What Bailey experienced is happening to more and more Black investors, economists and researchers said. Sharp declines in digital assets have left thousands of Black people wishing they hadn’t taken the plunge into crypto.
Two years ago, famous athletes and celebrities marketed crypto to Black Americans as a potential way to narrow the wealth gap between their white counterparts. Black Americans reportedly bought in heavily. A 2022 survey from Charles Schwab found that Black Americans were more likely to invest in crypto than whites.
Black Americans like Bailey who bought crypto during the height of its craze would have been better off investing in a traditional stock market index fund, a recent study from the Center for Economic Policy and Research (CEPR) found.
CEPR drew its conclusion by comparing how well cryptocurrencies performed in a five-year span of August 2017 to August 2022 compared to the stock market. The overall market grew 56.4% during that time period and the S&P 500 rose 60.8%.
The average crypto token however fell 46.6%, according to CEPR’s study, published last month. The stock market even outperformed crypto tokens created by Black founders, the study concluded.
The crypto industry has gained widespread popularity in recent years, particularly among investors who distrust long-established financial institutions. However, prices of bitcoin, ether, solana and other tokens nosedived in 2022 once inflation soared and American households were no longer willing to spend cash on riskier investments.
The crypto world took another major blow last November when FTX Trading, the industry’s third-largest exchange, unexpectedly declared bankruptcy. Its former CEO Sam Bankman-Fried has been charged with fraud and money laundering and awaits a trial scheduled for later this year. Former FTX customers meanwhile are suing the company in hopes of getting getting their accounts unlocked and access to their assets.
“The risks of investing in crypto go far beyond FTX and Sam Bankman-Fried,” Algernon Austin, who co-authored the CEPR study, said. “This simple comparison with stock market indexes shows that crypto has failed to deliver to its investors. It’s often a money-loser, and there are many other risks and pitfalls as well. Yet, we continue to see crypto touted as a boon to the Black community.”
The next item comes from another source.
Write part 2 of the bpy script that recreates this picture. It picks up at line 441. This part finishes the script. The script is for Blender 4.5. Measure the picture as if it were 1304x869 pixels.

FTX’s collapse, along with a rise in crypto hacks and scams, has started to erode investors’ confidence. A Bankrate survey published in September found that, in 2022, only 21% of Americans felt comfortable investing in crypto. That’s down from 35% the year prior.
Bailey said she lost everything she invested in crypto from 2020. She said she was OK losing out because the money she invested wasn’t needed for everyday expenses.
“I think there’s still some value in crypto,” she said. “I would just say really do your research on the app you’re using, which ones to buy and definitely don’t depend on it making you rich.”